No, this isn’t Disney World; this is modern day Mount Everest.

 

Indeed, since Edmund Hilary and Tenzing Norgay became the first to reach this summit of the tallest mountain in the world on May 29th, 1953, a lot has changed.

 

While over 60 years ago Everest was once regarded as a great feat, a place where only the most experienced climbers climb to test their courage, skill, and endurance, today, as a result of overcrowding, increased accessibility, and pollution, some say this feat means less than it did half a century ago.

 

According to “Maxed out on Everest,” an article published in National Geographic last June, today climbers report that the mountain’s routes “are not only dangerously crowded,” but are “also disgustingly polluted,” climbers reporting siting “garbage leaking out of the glaciers and pyramids of human excrement

befouling the high camps.”

 

What can be done about this?

 

“We should be looking at how to control numbers on Everest,” said Russell Brice, owner of Himalayan Experience, a organization regarded as “the largest and most sophisticated guiding operation on Everest.”

Unfortunately, these numbers are extremely difficult to control.

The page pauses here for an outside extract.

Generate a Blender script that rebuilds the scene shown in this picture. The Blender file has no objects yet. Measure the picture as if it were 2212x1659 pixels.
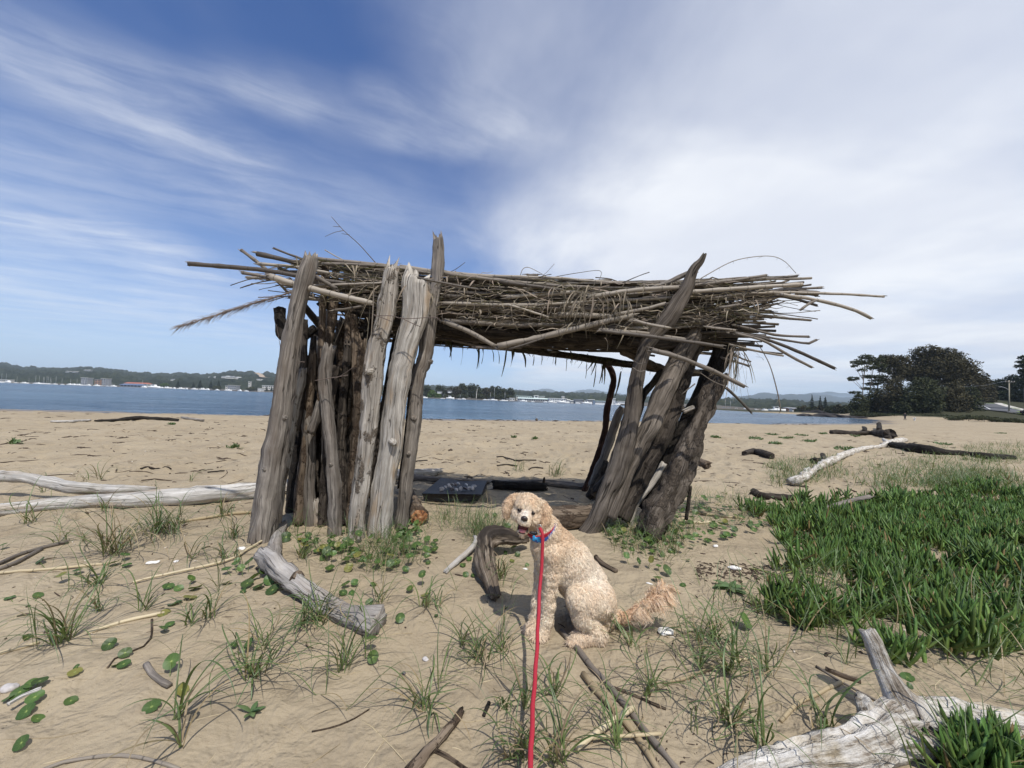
import bpy, bmesh, math, random
import numpy as np
from mathutils import Vector, Matrix
SC = bpy.context.scene
COL = SC.collection
R_ = math.radians

# ---------------------------------------------------------------- camera
CAMZ = 1.30
FPX = 831.0                      # focal length, in pixels of a 2212 x 1659 copy of the photograph
CX, CY = 1106.0, 829.5
PITCH = math.atan((863.6 - 829.5) / FPX)
ROLL = math.atan(0.0353)
Wv = np.array([0, -math.sin(PITCH), math.cos(PITCH)]); Hv = np.array([1.0, 0, 0])
F_ = np.array([0, math.cos(PITCH), math.sin(PITCH)])
RT = math.cos(ROLL) * Hv + math.sin(ROLL) * Wv
UP = -math.sin(ROLL) * Hv + math.cos(ROLL) * Wv
C0 = np.array([0, 0, CAMZ])
cam = bpy.data.objects.new('camera', bpy.data.cameras.new('camera'))
COL.objects.link(cam)
cam.data.sensor_width = 36.0
cam.data.lens = FPX / 2212 * 36.0
cam.data.clip_start = 0.05
cam.data.clip_end = 30000
m = Matrix.Identity(4)
for i in range(3):
    m[i][0] = RT[i]; m[i][1] = UP[i]; m[i][2] = -F_[i]; m[i][3] = C0[i]
cam.matrix_world = m
SC.camera = cam

# ---------------------------------------------------------------- sun, sky, exposure
SUN_EL = R_(61); SUN_AZ = R_(161)         # azimuth clockwise from +Y: behind the viewer, to the right
SC.view_settings.view_transform = 'Standard'
SC.view_settings.look = 'None'
SC.view_settings.gamma = 1.0
SC.view_settings.exposure = 0.06
SC.cycles.use_denoising = True
SC.cycles.max_bounces = 6
SC.cycles.transparent_max_bounces = 8
SC.cycles.volume_bounces = 0
sdir = np.array([math.sin(SUN_AZ) * math.cos(SUN_EL), math.cos(SUN_AZ) * math.cos(SUN_EL), math.sin(SUN_EL)])
sl = bpy.data.lights.new('sun', 'SUN'); sl.energy = 4.05; sl.angle = R_(0.6); sl.color = (1.0, 0.955, 0.885)
so = bpy.data.objects.new('sun', sl); COL.objects.link(so)
so.rotation_euler = Vector(sdir).to_track_quat('Z', 'Y').to_euler()
so.location = (0, 0, 50)


class NT:
    """small helper to write node trees"""
    def __init__(s, tree):
        s.t = tree; s.n = tree.nodes; s.l = tree.links
    def new(s, typ, **kw):
        nd = s.n.new(typ)
        for k, v in kw.items():
            if k == 'ins':
                for a, b in v.items(): s.put(nd, a, b)
            else: setattr(nd, k, v)
        return nd
    def put(s, nd, a, b):
        if isinstance(b, bpy.types.NodeSocket): s.l.new(b, nd.inputs[a])
        else: nd.inputs[a].default_value = b
    def math(s, op, a, b=None, c=None, clamp=False):
        nd = s.n.new('ShaderNodeMath'); nd.operation = op; nd.use_clamp = clamp
        for i, v in enumerate((a, b, c)):
            if v is not None: s.put(nd, i, v)
        return nd.outputs[0]
    def vmath(s, op, a, b=None, out=0):
        nd = s.n.new('ShaderNodeVectorMath'); nd.operation = op
        for i, v in enumerate((a, b)):
            if v is None: continue
            if op == 'SCALE' and i == 1: s.put(nd, 'Scale', v)
            else: s.put(nd, i, v)
        return nd.outputs[out]
    def mapr(s, v, a, b, c=0.0, d=1.0, smooth=True):
        nd = s.n.new('ShaderNodeMapRange'); nd.interpolation_type = 'SMOOTHSTEP' if smooth else 'LINEAR'
        for i, x in enumerate((v, a, b, c, d)): s.put(nd, i, x)
        return nd.outputs[0]
    def noise(s, vec, scale, detail=3, rough=0.55, dist=0.0):
        nd = s.n.new('ShaderNodeTexNoise')
        if vec is not None: s.l.new(vec, nd.inputs['Vector'])
        s.put(nd, 'Scale', scale); s.put(nd, 'Detail', detail); s.put(nd, 'Roughness', rough); s.put(nd, 'Distortion', dist)
        return nd.outputs['Fac']
    def mix(s, f, a, b, typ='RGBA', blend='MIX'):
        nd = s.n.new('ShaderNodeMix'); nd.data_type = typ
        if typ == 'RGBA': nd.blend_type = blend
        ins = [i for i in nd.inputs if i.enabled]
        for k, v in zip(ins, (f, a, b)):
            if isinstance(v, bpy.types.NodeSocket): s.l.new(v, k)
            else: k.default_value = (tuple(v) + (1,))[:4] if typ == 'RGBA' and k.name in 'AB' else v
        return [o for o in nd.outputs if o.enabled][0]
    def ramp(s, f, stops):
        nd = s.n.new('ShaderNodeValToRGB'); s.l.new(f, nd.inputs[0])
        e = nd.color_ramp.elements
        while len(e) < len(stops): e.new(0.5)
        for k, (p, c) in zip(e, stops): k.position = p; k.color = (tuple(c) + (1,))[:4]
        return nd.outputs[0]
    def sepx(s, v):
        nd = s.n.new('ShaderNodeSeparateXYZ'); s.l.new(v, nd.inputs[0]); return nd.outputs
    def comb(s, x, y, z):
        nd = s.n.new('ShaderNodeCombineXYZ')
        for i, v in enumerate((x, y, z)): s.put(nd, i, v)
        return nd.outputs[0]
    def mapping(s, vec, scale=(1, 1, 1), rot=(0, 0, 0), loc=(0, 0, 0)):
        nd = s.n.new('ShaderNodeMapping'); s.l.new(vec, nd.inputs[0])
        nd.inputs['Scale'].default_value = scale; nd.inputs['Rotation'].default_value = rot; nd.inputs['Location'].default_value = loc
        return nd.outputs[0]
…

Indeed, while organizations like SPCC, the Sagarmatha Pollution Committee, along with Nepal’s Ministry of Culture, Tourism and Civil Aviation, have bean attempting to change the mountain’s fate, constantly raising their voices over the garbage issues prevalent on the mountain, according to Brice, the local authorities do not know how to deal with this problem, and are more interested in the money that it generates.

And Everest is not the only place experiencing this change.

 

According to Brice, there has been an explosion of Adventure Tourism throughout the world, and is happening on all mountains.

 

Indeed, Russell,  “widely reputed as one of the most professional leaders of all guided expeditions to the Himalayas,” has experienced this change not only on Everest, but also on the summits of mountains like Manaslu, Cho Oyo, Himal Chuli, Shishapangma, and Ama Dablam.

However, though today more climbers have gone up than ever before, and though the technology aiding climbers has increased, the danger is still very, very real.

On Friday, April 18th, 2014, an event noted as the deadliest accident in the history of Everest occurred after an avalanche erupted on the mountain, killing 16 Nepalese Sherpa guides, and seriously injuring 13 others.

As a result, in recent weeks many major Everest guides have cancelled “planned ascents,” many hoping to reach Everest’s 29,035-foot summit “are packing up and returning home” before even attempting the ascent.

However, despite the problems facing great mountains like Everest, not all is lost.

 

While compared to the first historic Everest ascent over sixty years ago, today it is said that neither “the world's tallest mountain nor the climb itself are quite what they used to be,” according to Brice, to many it is still a worthwhile objective.

 

It is not simply the climb; it is the journey, and the sheer beauty of Everest that keeps the mountain going.